Egli stesso, come vedemmo, afferma che non fu l'ingegno a condurlo alla grande scoperta, nè la cognizione, benchè avesse pratica marina, ma l'aiuto divino; e il De Lollis conferma che non fu il genio, ma la fede che ve lo condusse. Noi sostituiremo alla fede e all'aiuto divino l'autosuggestione paranoica, che lo acceca su tutte le difficoltà vere, che gli fa credere di essere uno strumento di Dio, che sopra fragilissime basi, come era l'ipotesi toscanelliana, gli fa abbracciare e sostenere fin alla meta l'immenso problema che avrebbe spaventato qualunque altro uomo d'ingegno normale.
La paranoia ambiziosa e religiosa, già in germe prima in lui fin da giovanotto, giganteggiante poi sotto agli strazi della Giamaica, come gli fa sopportare fatiche e dolori, che avrebbero abbattuto qualunque uomo sano, così ispira nella maturità quell'uomo, che per coltura di poco passava la media, e lo fa giungere lì dove appena una grande genialità od una profonda dottrina sarebbero pervenute.
Nè si dica, col solito banale clichè dei critici volgari, essere stata così la ispirazione religiosa che tanto lo ingrandì, come molti dei caratteri che egli offerse, scrittura, firma, un effetto dei tempi.
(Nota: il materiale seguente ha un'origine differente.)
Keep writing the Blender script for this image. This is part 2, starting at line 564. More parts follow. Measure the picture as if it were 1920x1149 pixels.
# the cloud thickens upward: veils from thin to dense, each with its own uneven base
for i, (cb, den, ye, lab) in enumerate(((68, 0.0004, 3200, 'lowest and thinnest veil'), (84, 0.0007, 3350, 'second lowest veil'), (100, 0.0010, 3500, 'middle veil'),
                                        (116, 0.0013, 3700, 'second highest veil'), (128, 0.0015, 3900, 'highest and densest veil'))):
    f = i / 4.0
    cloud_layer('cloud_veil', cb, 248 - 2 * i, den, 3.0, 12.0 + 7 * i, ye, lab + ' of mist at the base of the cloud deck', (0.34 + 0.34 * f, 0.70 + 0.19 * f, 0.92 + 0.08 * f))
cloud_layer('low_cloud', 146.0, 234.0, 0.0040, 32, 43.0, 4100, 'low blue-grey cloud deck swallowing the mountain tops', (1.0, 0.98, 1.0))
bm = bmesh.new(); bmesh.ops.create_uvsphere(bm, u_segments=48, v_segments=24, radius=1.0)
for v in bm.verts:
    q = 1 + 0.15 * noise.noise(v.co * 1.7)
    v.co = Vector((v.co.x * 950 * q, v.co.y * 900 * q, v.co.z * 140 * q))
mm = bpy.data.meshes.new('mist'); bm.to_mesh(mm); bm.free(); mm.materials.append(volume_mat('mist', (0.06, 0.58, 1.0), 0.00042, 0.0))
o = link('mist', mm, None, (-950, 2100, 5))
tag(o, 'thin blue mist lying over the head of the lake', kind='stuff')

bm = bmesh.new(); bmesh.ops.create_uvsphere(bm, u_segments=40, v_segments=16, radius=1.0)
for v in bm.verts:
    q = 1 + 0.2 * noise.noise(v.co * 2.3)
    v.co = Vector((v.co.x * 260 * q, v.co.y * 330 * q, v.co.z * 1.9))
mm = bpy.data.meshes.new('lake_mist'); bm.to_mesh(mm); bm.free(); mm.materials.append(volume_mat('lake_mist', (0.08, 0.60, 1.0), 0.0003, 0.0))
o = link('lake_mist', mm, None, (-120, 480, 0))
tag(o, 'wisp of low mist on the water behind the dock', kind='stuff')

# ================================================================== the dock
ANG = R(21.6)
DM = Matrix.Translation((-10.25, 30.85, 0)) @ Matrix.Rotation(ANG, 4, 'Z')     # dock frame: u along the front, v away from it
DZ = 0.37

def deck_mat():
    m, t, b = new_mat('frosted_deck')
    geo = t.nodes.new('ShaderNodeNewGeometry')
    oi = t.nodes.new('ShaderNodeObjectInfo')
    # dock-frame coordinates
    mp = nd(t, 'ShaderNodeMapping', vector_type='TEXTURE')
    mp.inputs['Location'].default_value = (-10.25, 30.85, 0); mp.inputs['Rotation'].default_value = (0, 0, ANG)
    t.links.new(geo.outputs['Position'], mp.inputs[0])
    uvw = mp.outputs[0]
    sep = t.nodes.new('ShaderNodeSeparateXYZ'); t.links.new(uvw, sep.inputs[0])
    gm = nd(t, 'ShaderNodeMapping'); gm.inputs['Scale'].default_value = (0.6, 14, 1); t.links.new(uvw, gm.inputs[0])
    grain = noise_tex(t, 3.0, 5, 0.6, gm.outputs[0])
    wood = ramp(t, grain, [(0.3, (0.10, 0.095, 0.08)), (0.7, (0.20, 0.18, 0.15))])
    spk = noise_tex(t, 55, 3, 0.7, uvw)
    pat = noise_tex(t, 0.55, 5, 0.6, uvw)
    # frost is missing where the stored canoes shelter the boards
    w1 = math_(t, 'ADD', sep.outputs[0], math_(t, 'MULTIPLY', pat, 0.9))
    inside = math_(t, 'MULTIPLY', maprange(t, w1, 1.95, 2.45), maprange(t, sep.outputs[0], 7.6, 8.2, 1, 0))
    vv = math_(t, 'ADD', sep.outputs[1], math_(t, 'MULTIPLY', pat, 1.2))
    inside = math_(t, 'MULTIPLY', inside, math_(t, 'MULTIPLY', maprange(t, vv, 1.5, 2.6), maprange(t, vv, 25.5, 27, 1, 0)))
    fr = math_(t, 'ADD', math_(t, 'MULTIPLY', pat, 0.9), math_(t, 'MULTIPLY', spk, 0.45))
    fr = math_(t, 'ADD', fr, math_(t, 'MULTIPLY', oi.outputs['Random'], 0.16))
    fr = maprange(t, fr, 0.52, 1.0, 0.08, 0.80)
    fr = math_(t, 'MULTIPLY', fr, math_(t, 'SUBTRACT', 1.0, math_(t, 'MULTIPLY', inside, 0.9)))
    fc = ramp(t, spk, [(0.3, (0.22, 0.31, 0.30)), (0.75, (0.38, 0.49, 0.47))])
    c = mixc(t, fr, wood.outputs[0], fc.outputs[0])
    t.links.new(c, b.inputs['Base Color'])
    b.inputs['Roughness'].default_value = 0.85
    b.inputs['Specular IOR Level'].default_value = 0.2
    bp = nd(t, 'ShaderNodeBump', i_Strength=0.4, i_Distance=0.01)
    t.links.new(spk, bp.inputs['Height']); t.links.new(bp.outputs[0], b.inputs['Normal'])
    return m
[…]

Prima di tutto i geni sono sempre superiori, sono i padroni, non gli schiavi dei loro tempi, specie nelle cose che già appaiono a questi assurde: d'altronde poi ogni paranoico assume il punto di partenza dei suoi deliri alle condizioni ambienti; così ora si preoccupa dello spiritismo e del magnetismo, della quadratura del circolo, come allora dei diavoli, delle streghe, della fine del mondo e della liberazione del S. Sepolcro.